Exercise requirements: Each line from the beginning of the data below through the line containing "PI = math.pi" should be repeated exactly, please.

Given material:
——
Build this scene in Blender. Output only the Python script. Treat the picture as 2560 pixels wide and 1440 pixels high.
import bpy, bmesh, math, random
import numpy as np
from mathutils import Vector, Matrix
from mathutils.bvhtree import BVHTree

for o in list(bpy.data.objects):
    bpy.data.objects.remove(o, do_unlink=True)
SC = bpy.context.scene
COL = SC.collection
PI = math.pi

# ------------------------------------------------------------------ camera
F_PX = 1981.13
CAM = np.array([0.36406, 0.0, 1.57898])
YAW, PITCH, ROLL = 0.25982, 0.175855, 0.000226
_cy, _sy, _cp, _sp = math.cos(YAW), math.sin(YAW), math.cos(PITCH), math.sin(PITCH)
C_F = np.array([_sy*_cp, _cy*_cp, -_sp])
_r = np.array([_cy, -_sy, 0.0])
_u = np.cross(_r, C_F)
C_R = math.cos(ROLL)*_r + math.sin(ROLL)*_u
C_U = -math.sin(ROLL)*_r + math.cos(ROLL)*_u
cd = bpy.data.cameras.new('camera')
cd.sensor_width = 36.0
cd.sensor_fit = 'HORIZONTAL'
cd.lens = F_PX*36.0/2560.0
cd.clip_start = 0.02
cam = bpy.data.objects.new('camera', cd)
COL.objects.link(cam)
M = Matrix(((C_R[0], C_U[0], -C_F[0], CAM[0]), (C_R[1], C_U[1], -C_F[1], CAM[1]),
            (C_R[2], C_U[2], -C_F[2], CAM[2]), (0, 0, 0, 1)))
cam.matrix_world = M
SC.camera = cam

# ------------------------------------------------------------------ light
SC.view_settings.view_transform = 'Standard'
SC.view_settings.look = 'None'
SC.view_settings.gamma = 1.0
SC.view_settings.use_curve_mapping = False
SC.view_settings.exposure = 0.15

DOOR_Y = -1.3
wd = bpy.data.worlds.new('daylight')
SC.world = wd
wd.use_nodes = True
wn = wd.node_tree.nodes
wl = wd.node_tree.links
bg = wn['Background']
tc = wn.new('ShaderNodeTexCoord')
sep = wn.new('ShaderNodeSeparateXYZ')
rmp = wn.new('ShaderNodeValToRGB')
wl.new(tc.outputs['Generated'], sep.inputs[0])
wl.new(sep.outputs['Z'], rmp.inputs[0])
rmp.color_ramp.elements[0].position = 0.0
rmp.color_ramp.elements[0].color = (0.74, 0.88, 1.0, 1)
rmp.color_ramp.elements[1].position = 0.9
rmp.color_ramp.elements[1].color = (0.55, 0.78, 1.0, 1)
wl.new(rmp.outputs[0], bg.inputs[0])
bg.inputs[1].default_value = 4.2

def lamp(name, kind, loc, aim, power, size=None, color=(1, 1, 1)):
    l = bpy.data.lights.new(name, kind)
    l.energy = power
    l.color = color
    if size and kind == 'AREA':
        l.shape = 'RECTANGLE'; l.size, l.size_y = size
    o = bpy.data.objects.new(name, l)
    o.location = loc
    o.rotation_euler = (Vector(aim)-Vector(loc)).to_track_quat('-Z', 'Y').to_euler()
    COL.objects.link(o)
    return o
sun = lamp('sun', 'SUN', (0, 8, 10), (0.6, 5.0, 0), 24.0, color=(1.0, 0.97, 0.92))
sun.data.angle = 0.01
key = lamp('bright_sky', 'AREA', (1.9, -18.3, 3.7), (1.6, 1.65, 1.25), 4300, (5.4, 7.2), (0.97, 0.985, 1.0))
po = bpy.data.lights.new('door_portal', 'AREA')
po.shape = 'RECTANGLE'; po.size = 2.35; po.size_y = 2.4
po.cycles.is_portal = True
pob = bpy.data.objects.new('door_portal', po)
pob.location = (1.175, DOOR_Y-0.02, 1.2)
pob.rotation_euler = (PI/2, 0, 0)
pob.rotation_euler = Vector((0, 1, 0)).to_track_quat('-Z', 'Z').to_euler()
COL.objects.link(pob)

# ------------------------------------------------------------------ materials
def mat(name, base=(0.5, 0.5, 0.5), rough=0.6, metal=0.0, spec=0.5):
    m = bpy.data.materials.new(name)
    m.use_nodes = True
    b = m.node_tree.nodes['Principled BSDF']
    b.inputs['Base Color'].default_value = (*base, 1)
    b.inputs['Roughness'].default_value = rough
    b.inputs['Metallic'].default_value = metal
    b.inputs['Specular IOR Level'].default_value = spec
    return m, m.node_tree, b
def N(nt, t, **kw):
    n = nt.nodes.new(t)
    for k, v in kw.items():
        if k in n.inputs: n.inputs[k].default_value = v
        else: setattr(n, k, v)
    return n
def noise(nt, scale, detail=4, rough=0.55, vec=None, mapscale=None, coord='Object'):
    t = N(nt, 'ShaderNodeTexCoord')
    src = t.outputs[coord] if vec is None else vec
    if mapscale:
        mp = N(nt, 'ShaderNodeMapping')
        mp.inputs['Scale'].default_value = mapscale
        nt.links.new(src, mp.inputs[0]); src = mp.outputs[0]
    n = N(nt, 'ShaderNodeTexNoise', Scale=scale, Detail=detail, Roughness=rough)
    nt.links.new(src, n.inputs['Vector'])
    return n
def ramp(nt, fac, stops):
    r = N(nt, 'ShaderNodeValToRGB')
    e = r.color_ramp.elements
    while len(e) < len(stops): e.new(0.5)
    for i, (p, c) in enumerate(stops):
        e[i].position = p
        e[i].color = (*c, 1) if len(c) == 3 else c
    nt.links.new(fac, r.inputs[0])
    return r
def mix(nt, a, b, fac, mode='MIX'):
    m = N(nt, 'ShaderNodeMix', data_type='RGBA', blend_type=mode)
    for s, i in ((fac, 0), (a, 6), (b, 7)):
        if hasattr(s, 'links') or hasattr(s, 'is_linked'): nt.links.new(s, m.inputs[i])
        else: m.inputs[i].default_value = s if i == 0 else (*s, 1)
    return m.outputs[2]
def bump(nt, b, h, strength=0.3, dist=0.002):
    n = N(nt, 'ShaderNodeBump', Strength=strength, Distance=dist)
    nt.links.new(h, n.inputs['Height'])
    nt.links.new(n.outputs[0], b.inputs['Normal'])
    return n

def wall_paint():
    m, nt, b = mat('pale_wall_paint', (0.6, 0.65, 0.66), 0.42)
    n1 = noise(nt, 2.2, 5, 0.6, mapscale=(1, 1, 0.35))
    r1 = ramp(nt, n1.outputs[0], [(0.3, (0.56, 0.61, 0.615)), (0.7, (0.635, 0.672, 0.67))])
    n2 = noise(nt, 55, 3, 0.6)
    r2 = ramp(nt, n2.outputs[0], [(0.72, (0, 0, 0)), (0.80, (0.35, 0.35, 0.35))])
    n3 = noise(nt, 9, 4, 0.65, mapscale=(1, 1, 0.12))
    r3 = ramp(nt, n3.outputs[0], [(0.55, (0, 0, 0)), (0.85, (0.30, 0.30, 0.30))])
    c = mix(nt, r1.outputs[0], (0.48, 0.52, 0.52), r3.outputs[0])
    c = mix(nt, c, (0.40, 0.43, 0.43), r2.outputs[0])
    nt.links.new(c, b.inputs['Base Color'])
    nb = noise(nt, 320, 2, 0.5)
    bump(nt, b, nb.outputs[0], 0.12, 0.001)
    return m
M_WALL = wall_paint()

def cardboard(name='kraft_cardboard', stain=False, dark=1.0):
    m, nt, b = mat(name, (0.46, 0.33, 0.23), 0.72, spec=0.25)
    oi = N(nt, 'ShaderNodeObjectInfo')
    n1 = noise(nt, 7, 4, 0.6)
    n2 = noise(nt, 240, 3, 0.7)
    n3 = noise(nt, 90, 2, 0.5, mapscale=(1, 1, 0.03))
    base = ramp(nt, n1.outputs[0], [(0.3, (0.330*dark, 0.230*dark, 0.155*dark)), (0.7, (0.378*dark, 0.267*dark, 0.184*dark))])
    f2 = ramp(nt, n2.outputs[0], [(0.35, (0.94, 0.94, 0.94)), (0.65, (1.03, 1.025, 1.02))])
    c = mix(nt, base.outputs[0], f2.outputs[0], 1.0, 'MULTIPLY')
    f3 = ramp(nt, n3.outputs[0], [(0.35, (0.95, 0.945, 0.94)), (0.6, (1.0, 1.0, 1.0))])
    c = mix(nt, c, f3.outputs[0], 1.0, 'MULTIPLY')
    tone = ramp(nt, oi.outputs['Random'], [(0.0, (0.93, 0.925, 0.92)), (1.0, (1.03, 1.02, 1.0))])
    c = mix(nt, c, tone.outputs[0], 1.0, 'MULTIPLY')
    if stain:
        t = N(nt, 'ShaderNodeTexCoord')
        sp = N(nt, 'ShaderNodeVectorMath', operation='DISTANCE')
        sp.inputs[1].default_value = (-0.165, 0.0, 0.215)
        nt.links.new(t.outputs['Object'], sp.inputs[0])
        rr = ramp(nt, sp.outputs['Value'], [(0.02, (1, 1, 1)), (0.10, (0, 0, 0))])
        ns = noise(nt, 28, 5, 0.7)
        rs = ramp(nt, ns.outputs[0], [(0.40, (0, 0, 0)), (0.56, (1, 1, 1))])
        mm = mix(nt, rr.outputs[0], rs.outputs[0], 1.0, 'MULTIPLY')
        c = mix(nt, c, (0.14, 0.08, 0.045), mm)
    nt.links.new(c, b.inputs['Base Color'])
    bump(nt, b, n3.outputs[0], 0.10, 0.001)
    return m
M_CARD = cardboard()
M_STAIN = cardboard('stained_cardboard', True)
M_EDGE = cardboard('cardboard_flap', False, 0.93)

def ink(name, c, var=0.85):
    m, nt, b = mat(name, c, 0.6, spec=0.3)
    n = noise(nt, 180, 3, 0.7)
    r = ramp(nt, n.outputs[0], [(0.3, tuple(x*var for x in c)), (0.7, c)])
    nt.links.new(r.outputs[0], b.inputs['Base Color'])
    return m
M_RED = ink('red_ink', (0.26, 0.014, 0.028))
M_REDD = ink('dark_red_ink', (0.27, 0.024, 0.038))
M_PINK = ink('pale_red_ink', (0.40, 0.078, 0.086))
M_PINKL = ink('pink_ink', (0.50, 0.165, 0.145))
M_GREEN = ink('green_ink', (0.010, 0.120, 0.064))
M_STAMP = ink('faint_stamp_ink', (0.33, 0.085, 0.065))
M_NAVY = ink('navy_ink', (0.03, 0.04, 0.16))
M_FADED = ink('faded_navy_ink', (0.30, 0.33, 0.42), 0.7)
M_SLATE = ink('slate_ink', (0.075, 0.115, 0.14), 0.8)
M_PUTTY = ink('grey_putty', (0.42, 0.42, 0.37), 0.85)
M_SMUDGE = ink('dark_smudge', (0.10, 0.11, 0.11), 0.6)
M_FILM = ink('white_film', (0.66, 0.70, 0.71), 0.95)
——
Result:
Build this scene in Blender. Output only the Python script. Treat the picture as 2560 pixels wide and 1440 pixels high.
import bpy, bmesh, math, random
import numpy as np
from mathutils import Vector, Matrix
from mathutils.bvhtree import BVHTree

for o in list(bpy.data.objects):
    bpy.data.objects.remove(o, do_unlink=True)
SC = bpy.context.scene
COL = SC.collection
PI = math.pi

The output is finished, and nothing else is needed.